Concordo com a sua posição mas parece-me que há um problema: pode um pequeno país como Portugal ter uma taxação muito diferente dos vizinhos? isso não provocará a debandada?

Há que fazer as coisas com cuidado...

SNG

Carlos disse...

voçê acha mesmo que a maioria dos portugueses asalaridos investe em títulos especulativos??
Não.. mas têm de se conformar com poupanças que rendem 1% ou com sorte 2% líquidos ao ano. Num depósito de 5000€ dá 100€ por ano. Bela recompensa não??
E depois ainda se perguntam porque estamos dependentes do exterior para financiar o sistema bancário e o Estado.
Se ninguém poupar de onde vem o capital que serve para investimento futuro, ou mesmo para um simples empréstimo hipotecários? Só se for da impressora.

Maquiavel disse...

Aqui atrasado li que a melhor maneira de evitar que uma pessoa vote comunista é aumentar-lhe o ordenado. Faz sentido: quanto maior o ordenado começa a haver mais disponibilidade para consumir, e quiçá, poupar/investir.

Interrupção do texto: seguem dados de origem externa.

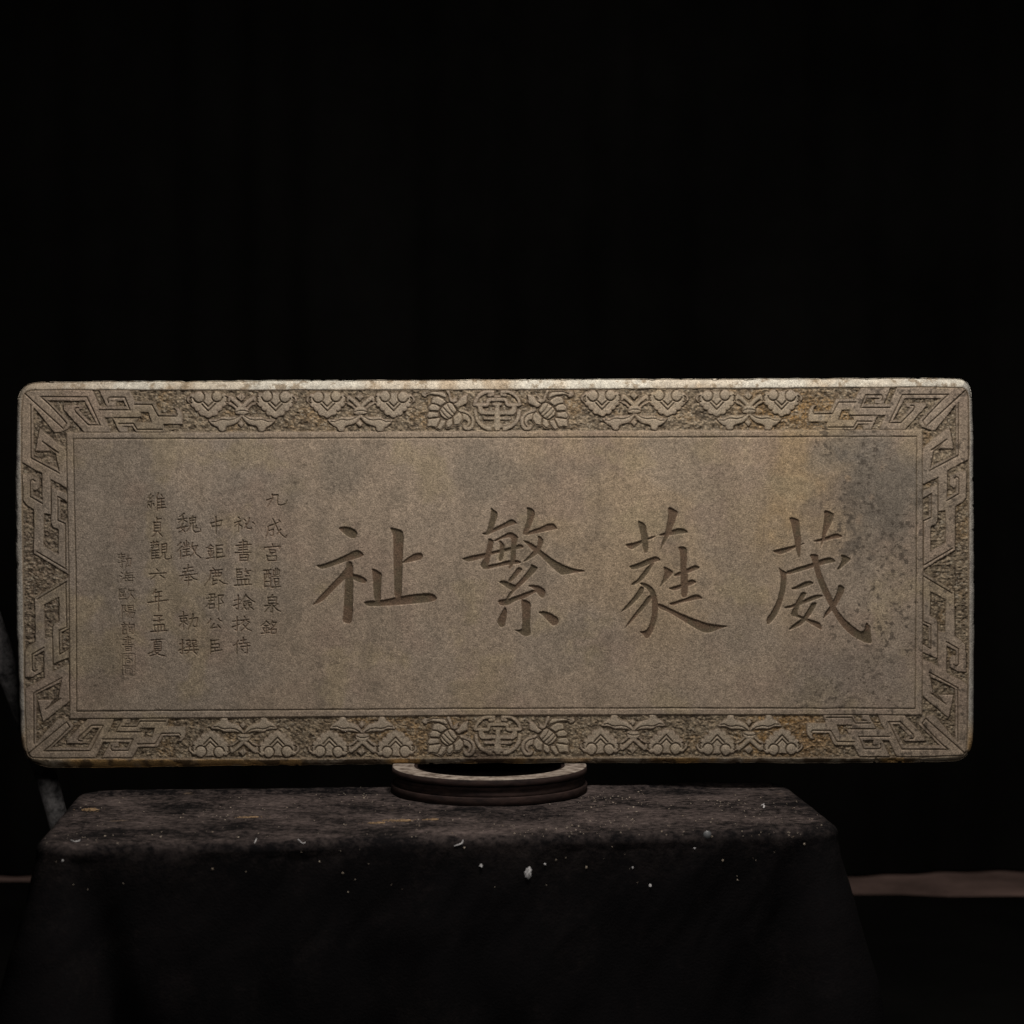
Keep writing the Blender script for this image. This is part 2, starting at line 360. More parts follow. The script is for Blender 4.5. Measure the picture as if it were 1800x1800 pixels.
# ---- round medallion and bats -------------------------------------------
def medallion(dx, dy, ky, label):
    m = reg('round_medallion', label)
    def q(x, y): return (x + dx, (y - 722.5) * ky + 722.5 + dy)
    for s in (1, -1):
        def p(x, y): return q(874 + s * (x - 874), y)
        capsule_raise([p(834, 711), p(837, 702), p(842, 695.5), p(850, 690), p(858, 688.5), p(866, 689)], 2.6, m, 0.4)
        capsule_raise([p(866, 689), p(867, 694), p(860, 695)], 2.3, m, 0.4)
        capsule_raise([p(835, 711.5), p(846, 712), p(857.5, 712.5), p(857.5, 702.5), p(874, 702.5)], 2.7, m, 0.3)
        raise_poly([p(840, 712), p(846, 712), p(849, 719), p(853, 722.5), p(874, 722.5), p(874, 728.5), p(846, 728.5), p(841, 724)], m)
        capsule_raise([p(852, 735.8), p(874, 735.8)], 1.9, m, 0.2)
        capsule_raise([p(835.5, 723), p(836.5, 733), p(842, 743), p(851, 750.5), p(861, 754.5)], 2.8, m, 0.4)
        raise_poly([p(856, 746), p(865, 746.5), p(864, 751), p(864, 757), p(858, 757), p(850, 752)], m)
        cut([p(858, 749.5), p(862, 749)], 0.9, 0.7)
    raise_poly([q(*c) for c in [(866, 709), (882, 709), (881, 712.5), (877.8, 713), (878, 728), (879, 744), (884, 747), (884, 751), (879, 752), (877, 756), (871, 756), (869, 752), (864, 751), (864, 748), (868, 744), (870, 728), (870.4, 713), (866, 712.5)]], m)
    capsule_raise([q(870, 697.3), q(878, 697.3)], 1.6, m)
medallion(0, 0, 1.0, 'round openwork longevity medallion in the middle of the top border')
medallion(1.2, 570.5, 0.97, 'round openwork longevity medallion in the middle of the bottom border')

def bat(mir, dx, dy, ky, label):
    def q(p):
        x = 740 + p[0] / 12.857; y = 676 + p[1] / 12.857
        if mir: x = 1749 - x
        return (x + dx, (y - 722.5) * ky + 722.5 + dy)
    b = reg('bat_carving', label)
    for P in ([(240, 370), (270, 290), (380, 268), (500, 315), (580, 395), (440, 490), (350, 445), (235, 425)],
              [(165, 510), (240, 438), (350, 452), (425, 512), (395, 600), (190, 592)],
              [(125, 715), (180, 615), (385, 635), (390, 735), (170, 772)],
              [(135, 965), (155, 785), (420, 750), (440, 790), (385, 945), (340, 975), (230, 950)],
              [(355, 985), (450, 800), (555, 812), (540, 900), (430, 1035)],
              [(560, 905), (608, 790), (705, 765), (715, 900), (650, 975), (585, 975)],
              [(725, 740), (860, 615), (930, 690), (935, 800), (865, 905), (745, 925)],
              [(120, 205), (270, 160), (520, 175), (575, 250), (570, 315), (400, 250), (270, 235)]):
        l = reg('wing_lobe', None, b); raise_poly([q(p) for p in P], l, 0.6, 4, 0, 0.8); cut([q(p) for p in P], 1.5, 0.8, True)
    for C in ([(240, 428), (350, 448), (440, 500)], [(190, 600), (400, 610)], [(170, 775), (300, 750), (430, 745)], [(440, 780), (350, 975)], [(560, 800), (550, 960)], [(715, 760), (725, 920)], [(580, 400), (500, 320), (380, 262), (260, 255)]):
        cut([q(p) for p in C], 1.8, 0.9)
    l = reg('wing_curl', None, b); capsule_raise([q((140, 200)), q((70, 190)), q((30, 220)), q((90, 250))], 2.4, l, 0.5)
    l = reg('antenna', None, b); capsule_raise([q((600, 150)), q((640, 230)), q((675, 350)), q((700, 380))], 2.0, l, 0.4)
    h = reg('head', None, b)
    raise_poly([q(p) for p in [(830, 520), (735, 440), (820, 400), (880, 300), (960, 250), (1060, 215), (1030, 310), (1035, 420), (960, 460), (880, 490)]], h, 0.9, 5, 1)
    raise_poly([q(p) for p in [(700, 340), (830, 255), (800, 330), (820, 385), (725, 430)]], h, 0.6, 3)
    cut([q((735, 440)), q((820, 395)), q((860, 330))], 1.4, 0.8)
    t = reg('tail_curl', None, b)
    capsule_raise([q((890, 580)), q((1000, 625)), q((1120, 690)), q((1180, 790)), q((1175, 900)), q((1110, 1000)), q((1010, 1000)), q((975, 950))], 2.6, t, 0.6)
    raise_poly([q(p) for p in [(930, 620), (1050, 690), (1110, 760), (1120, 860), (1080, 950), (1010, 960), (1070, 860), (1040, 800), (950, 780)]], t, 0.4, 3, 1)
    cut([q((930, 640)), q((1050, 680)), q((1120, 760)), q((1130, 880)), q((1070, 960))], 1.3, 0.8)
    BODY = [q(p) for p in [(575, 425), (640, 400), (715, 430), (812, 590), (770, 660), (705, 738), (600, 800), (520, 770), (440, 700), (408, 620), (440, 545), (500, 480)]]
    raise_poly(BODY, b, 1.0, 11)
    cut(BODY, 2.2, 1.0, True)
    for C in ([(450, 585), (520, 680), (610, 760)], [(490, 510), (590, 620), (700, 720)], [(590, 450), (650, 560), (745, 665)]): cut([q(p) for p in C], 1.6, 0.9)
bat(False, 0, 0, 1.0, 'spread bat left of the medallion in the top border')
bat(True, 0, 0, 1.0, 'spread bat right of the medallion in the top border')
bat(False, 1.5, 574, 0.97, 'spread bat left of the medallion in the bottom border')
bat(True, 1.5, 573, 0.97, 'spread bat right of the medallion in the bottom border')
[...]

Com salários mínimos de menos de 500€, quem vai investir? Nem para consumir têm, quanto mais! O único investimento especulativo que esta gente faz é eventualmente num jogo de cartas, ou num casino de internet. Parece que os (des)governantes querem estar dependentes do exterior, só pode...

moi disse...

houve alguém que pediu para expulsarmos os vendilhões do templo.deixámo-los entrar...e mais , deixámos que difundissem a sua cultura do lucro pelo mundo inteiro ( escapam os bosquimanos e os do borneu e amazónia ), deixámos também que fizessem negócio com tudo , inclusíve com relações que nunca deveriam ter saído da família.com paisagem , imagine-se!
e claro , esta lógica escapa a pessoas normais como o adam ou eu. às vezes imagino o que farão esses cromos com o dinheiro que acumulam : nadam nele ? tipo tio patinhas ? uns tristes , só pode , para a sua vida se centrar em acumular dinheiro e fazer negócio.
o olhar dessas pessoas sobre tudo o que existe no mundo é mesmo muito limitado. e cheio de stress.

é bom ter , sem dúvida , mas o suficiente para não termos medo do futuro , nosso e dos próximos , e para estarmos confortáveis , chega.

também não gosto de trabalhar para manter outros estranhos no dolce fare niente ,diga-se. não tenho costela de freira de esquerda: responsabilidade tem de se exigir a ricos e pobres ( podiam ter menos filhos-pílula , alguém ouviu falar?- e em vez de subsidios podiam exigir uma leira de terra dos milhares de hectares ao abandono) , que , moi , do meio , estou pelos cabelos de marinhar no meio deles.

Ricardo Abrantes disse...

Tecnicamente, os economistas nao consideram a compra de accoes um investimento. Corresponde apenas a transferencia de um activo. Alguem fica com uma accao e alguem deixar de ter uma accao e fica com dinheiro. Dinheiro esse que podera aplicar em consumo ou em verdadeiro investimento (bens de capital).

Agora imagine-se que eu quero expandir a capacidade produtiva da minha empresa e necessito de um novo accionista - faco emissao de novas accoes e vendo-as. No entanto, com esta proposta, parte do dinheiro que eu teria para investir vai para impostos. A medida tem o efeito contrario ao que propoe!